━━━━━ Data provided ━━━━━

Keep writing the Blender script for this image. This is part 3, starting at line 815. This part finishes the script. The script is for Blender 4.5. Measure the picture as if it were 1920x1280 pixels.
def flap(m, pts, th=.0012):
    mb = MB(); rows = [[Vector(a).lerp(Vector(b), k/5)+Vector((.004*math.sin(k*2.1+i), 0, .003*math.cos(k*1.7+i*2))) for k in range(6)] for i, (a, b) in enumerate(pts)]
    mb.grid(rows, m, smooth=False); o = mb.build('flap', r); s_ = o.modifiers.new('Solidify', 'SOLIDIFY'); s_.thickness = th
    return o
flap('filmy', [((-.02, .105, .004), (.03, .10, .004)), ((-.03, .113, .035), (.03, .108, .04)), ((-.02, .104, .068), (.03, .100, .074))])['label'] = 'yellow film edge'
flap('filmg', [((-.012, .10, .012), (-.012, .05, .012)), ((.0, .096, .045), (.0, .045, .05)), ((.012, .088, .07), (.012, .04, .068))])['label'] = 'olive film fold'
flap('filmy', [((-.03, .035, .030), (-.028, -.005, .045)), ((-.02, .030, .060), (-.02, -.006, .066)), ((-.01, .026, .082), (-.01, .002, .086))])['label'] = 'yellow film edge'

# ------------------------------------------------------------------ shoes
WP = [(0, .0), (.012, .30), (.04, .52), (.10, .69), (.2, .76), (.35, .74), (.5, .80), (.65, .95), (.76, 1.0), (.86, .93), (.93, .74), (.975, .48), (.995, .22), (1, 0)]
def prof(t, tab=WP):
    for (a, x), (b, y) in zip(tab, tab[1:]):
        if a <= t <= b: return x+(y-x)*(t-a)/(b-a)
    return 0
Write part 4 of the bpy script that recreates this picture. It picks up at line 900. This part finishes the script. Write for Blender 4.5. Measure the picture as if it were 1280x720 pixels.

━━━━━

## [Aim of the task]
Lines from the beginning of the data above through the line containing "(-.01, .002, .086))])['label'] = 'yellow film edge'" are to be returned exactly, and no others.

## [Output of the exercise]
Keep writing the Blender script for this image. This is part 3, starting at line 815. This part finishes the script. The script is for Blender 4.5. Measure the picture as if it were 1920x1280 pixels.
def flap(m, pts, th=.0012):
    mb = MB(); rows = [[Vector(a).lerp(Vector(b), k/5)+Vector((.004*math.sin(k*2.1+i), 0, .003*math.cos(k*1.7+i*2))) for k in range(6)] for i, (a, b) in enumerate(pts)]
    mb.grid(rows, m, smooth=False); o = mb.build('flap', r); s_ = o.modifiers.new('Solidify', 'SOLIDIFY'); s_.thickness = th
    return o
flap('filmy', [((-.02, .105, .004), (.03, .10, .004)), ((-.03, .113, .035), (.03, .108, .04)), ((-.02, .104, .068), (.03, .100, .074))])['label'] = 'yellow film edge'
flap('filmg', [((-.012, .10, .012), (-.012, .05, .012)), ((.0, .096, .045), (.0, .045, .05)), ((.012, .088, .07), (.012, .04, .068))])['label'] = 'olive film fold'
flap('filmy', [((-.03, .035, .030), (-.028, -.005, .045)), ((-.02, .030, .060), (-.02, -.006, .066)), ((-.01, .026, .082), (-.01, .002, .086))])['label'] = 'yellow film edge'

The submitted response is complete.